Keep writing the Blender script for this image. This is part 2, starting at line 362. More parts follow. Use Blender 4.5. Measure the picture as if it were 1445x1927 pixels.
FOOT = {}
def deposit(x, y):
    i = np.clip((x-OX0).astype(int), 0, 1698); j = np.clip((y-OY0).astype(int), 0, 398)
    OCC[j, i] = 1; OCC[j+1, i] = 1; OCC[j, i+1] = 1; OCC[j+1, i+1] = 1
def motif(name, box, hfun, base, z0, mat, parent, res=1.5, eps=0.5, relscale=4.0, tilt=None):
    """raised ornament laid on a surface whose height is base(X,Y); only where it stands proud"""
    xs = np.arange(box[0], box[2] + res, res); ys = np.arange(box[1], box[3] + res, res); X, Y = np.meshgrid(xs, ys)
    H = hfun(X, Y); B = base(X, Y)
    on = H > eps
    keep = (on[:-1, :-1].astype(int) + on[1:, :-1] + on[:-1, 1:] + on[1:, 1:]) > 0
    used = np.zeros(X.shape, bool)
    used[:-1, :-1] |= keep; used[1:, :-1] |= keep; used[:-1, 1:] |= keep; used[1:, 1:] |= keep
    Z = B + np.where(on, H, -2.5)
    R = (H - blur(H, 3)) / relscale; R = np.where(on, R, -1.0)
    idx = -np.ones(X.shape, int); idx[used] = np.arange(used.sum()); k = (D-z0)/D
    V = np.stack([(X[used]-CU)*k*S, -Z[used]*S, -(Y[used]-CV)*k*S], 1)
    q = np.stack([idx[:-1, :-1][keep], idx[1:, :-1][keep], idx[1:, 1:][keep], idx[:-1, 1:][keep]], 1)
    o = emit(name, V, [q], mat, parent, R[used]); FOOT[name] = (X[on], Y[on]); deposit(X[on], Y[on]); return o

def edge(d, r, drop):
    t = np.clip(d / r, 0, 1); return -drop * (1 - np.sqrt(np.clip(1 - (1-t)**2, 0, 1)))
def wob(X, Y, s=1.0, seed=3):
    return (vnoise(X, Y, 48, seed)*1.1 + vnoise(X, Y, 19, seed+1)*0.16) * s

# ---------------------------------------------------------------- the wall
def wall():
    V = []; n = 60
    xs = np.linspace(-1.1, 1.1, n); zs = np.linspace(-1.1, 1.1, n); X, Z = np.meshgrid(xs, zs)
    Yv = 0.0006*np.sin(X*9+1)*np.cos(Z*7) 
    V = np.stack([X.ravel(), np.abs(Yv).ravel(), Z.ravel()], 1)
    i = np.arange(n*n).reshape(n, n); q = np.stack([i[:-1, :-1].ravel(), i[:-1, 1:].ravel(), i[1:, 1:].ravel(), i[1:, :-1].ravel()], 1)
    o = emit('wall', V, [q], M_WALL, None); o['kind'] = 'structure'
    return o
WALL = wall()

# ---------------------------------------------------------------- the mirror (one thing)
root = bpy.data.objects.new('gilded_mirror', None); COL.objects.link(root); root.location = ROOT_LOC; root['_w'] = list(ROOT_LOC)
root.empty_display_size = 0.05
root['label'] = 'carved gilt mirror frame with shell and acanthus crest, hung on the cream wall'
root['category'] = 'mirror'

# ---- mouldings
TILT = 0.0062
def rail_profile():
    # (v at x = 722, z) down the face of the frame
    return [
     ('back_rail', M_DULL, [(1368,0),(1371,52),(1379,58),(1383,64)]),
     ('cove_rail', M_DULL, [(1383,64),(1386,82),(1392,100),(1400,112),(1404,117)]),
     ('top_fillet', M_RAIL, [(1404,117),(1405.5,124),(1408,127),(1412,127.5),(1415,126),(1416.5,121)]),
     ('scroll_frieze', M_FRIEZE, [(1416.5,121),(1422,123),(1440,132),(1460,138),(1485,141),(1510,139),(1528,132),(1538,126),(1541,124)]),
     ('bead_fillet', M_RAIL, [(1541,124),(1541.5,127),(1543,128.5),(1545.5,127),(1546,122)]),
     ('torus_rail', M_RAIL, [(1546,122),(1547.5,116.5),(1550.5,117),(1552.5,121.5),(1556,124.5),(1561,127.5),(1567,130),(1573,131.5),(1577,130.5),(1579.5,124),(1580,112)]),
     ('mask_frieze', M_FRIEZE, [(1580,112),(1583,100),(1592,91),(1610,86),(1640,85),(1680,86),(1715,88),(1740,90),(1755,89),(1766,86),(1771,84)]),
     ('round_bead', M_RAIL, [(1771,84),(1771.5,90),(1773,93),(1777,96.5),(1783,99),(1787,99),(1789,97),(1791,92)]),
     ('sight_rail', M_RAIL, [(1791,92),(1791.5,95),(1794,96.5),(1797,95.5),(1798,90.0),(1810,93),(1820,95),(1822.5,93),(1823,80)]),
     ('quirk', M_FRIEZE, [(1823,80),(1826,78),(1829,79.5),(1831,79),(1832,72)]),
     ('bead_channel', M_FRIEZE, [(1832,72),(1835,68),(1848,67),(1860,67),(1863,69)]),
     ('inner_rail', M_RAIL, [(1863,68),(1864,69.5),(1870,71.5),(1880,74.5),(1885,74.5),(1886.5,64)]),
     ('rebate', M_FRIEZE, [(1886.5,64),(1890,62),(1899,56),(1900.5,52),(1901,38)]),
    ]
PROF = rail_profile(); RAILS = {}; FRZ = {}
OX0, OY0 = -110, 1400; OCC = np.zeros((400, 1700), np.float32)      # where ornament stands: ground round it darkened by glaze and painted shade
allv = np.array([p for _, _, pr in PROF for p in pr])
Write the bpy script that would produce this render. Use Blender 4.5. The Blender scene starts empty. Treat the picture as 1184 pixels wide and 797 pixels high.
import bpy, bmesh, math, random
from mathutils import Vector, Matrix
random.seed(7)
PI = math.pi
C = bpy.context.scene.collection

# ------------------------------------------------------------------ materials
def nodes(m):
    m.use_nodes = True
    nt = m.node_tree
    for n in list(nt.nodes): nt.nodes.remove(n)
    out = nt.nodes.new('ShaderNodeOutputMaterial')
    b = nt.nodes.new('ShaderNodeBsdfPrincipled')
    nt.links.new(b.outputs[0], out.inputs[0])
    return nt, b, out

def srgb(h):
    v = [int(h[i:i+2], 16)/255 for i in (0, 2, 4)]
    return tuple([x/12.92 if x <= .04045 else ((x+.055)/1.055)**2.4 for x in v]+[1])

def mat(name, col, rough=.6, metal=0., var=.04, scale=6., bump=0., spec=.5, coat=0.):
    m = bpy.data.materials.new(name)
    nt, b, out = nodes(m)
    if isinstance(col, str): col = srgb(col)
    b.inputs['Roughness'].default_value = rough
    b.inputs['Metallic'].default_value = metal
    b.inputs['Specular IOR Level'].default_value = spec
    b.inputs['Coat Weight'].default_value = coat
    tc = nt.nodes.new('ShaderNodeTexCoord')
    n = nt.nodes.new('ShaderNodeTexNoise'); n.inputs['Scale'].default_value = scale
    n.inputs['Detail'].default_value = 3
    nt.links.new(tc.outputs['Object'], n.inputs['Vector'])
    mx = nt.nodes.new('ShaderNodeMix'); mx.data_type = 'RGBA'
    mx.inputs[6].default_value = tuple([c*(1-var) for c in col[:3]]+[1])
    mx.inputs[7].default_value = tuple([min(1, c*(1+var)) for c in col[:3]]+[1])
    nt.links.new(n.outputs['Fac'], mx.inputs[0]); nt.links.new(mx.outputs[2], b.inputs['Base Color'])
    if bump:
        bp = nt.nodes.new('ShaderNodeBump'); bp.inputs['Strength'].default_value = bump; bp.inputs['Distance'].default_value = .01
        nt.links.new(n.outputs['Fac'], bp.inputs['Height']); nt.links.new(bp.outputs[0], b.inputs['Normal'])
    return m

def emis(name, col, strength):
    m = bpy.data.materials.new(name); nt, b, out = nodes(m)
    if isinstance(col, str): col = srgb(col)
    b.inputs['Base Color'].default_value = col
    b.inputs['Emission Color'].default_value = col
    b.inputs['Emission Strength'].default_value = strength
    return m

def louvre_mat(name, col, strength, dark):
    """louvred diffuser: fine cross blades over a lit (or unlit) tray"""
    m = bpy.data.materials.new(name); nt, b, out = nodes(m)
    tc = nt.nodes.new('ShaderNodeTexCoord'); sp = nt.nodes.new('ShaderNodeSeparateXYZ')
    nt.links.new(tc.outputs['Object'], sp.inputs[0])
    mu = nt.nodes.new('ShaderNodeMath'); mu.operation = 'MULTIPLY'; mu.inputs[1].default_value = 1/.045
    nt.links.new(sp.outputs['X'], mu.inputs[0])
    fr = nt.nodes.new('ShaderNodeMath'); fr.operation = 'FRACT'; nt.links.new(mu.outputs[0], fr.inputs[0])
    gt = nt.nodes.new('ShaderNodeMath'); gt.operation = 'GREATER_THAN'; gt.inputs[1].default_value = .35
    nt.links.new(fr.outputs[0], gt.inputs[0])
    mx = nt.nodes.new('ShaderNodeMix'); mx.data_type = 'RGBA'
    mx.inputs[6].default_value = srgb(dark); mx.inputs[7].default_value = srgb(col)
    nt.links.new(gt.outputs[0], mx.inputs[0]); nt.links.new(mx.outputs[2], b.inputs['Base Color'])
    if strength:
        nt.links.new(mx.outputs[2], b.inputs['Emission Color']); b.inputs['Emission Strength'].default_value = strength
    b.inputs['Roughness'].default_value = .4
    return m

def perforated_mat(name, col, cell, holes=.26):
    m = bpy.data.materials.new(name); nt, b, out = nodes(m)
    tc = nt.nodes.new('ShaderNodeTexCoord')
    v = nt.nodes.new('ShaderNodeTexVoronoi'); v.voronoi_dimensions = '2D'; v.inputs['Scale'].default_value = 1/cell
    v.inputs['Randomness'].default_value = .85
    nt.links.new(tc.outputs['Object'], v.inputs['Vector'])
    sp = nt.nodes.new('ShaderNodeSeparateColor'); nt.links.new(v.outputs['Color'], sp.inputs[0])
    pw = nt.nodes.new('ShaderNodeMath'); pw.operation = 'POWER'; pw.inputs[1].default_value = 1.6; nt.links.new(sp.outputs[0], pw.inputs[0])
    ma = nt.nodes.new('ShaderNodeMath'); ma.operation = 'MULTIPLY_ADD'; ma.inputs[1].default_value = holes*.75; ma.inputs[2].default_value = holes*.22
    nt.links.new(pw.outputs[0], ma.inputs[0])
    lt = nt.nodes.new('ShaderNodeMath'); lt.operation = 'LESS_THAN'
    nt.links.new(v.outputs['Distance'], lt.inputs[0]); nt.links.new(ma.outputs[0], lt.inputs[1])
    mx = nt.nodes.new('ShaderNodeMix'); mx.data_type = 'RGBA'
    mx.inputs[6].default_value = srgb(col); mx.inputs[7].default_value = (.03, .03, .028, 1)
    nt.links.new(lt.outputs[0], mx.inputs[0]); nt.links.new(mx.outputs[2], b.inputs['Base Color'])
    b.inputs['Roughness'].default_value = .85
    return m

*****

● **Given problem**:
Return, word for word, every line from the top of the entries down to the line that holds "o = emit(name, V, [q], mat, parent, R[used]);", both included.

● **Completed task**:
Keep writing the Blender script for this image. This is part 2, starting at line 362. More parts follow. Use Blender 4.5. Measure the picture as if it were 1445x1927 pixels.
FOOT = {}
def deposit(x, y):
    i = np.clip((x-OX0).astype(int), 0, 1698); j = np.clip((y-OY0).astype(int), 0, 398)
    OCC[j, i] = 1; OCC[j+1, i] = 1; OCC[j, i+1] = 1; OCC[j+1, i+1] = 1
def motif(name, box, hfun, base, z0, mat, parent, res=1.5, eps=0.5, relscale=4.0, tilt=None):
    """raised ornament laid on a surface whose height is base(X,Y); only where it stands proud"""
    xs = np.arange(box[0], box[2] + res, res); ys = np.arange(box[1], box[3] + res, res); X, Y = np.meshgrid(xs, ys)
    H = hfun(X, Y); B = base(X, Y)
    on = H > eps
    keep = (on[:-1, :-1].astype(int) + on[1:, :-1] + on[:-1, 1:] + on[1:, 1:]) > 0
    used = np.zeros(X.shape, bool)
    used[:-1, :-1] |= keep; used[1:, :-1] |= keep; used[:-1, 1:] |= keep; used[1:, 1:] |= keep
    Z = B + np.where(on, H, -2.5)
    R = (H - blur(H, 3)) / relscale; R = np.where(on, R, -1.0)
    idx = -np.ones(X.shape, int); idx[used] = np.arange(used.sum()); k = (D-z0)/D
    V = np.stack([(X[used]-CU)*k*S, -Z[used]*S, -(Y[used]-CV)*k*S], 1)
    q = np.stack([idx[:-1, :-1][keep], idx[1:, :-1][keep], idx[1:, 1:][keep], idx[:-1, 1:][keep]], 1)
    o = emit(name, V, [q], mat, parent, R[used]); FOOT[name] = (X[on], Y[on]); deposit(X[on], Y[on]); return o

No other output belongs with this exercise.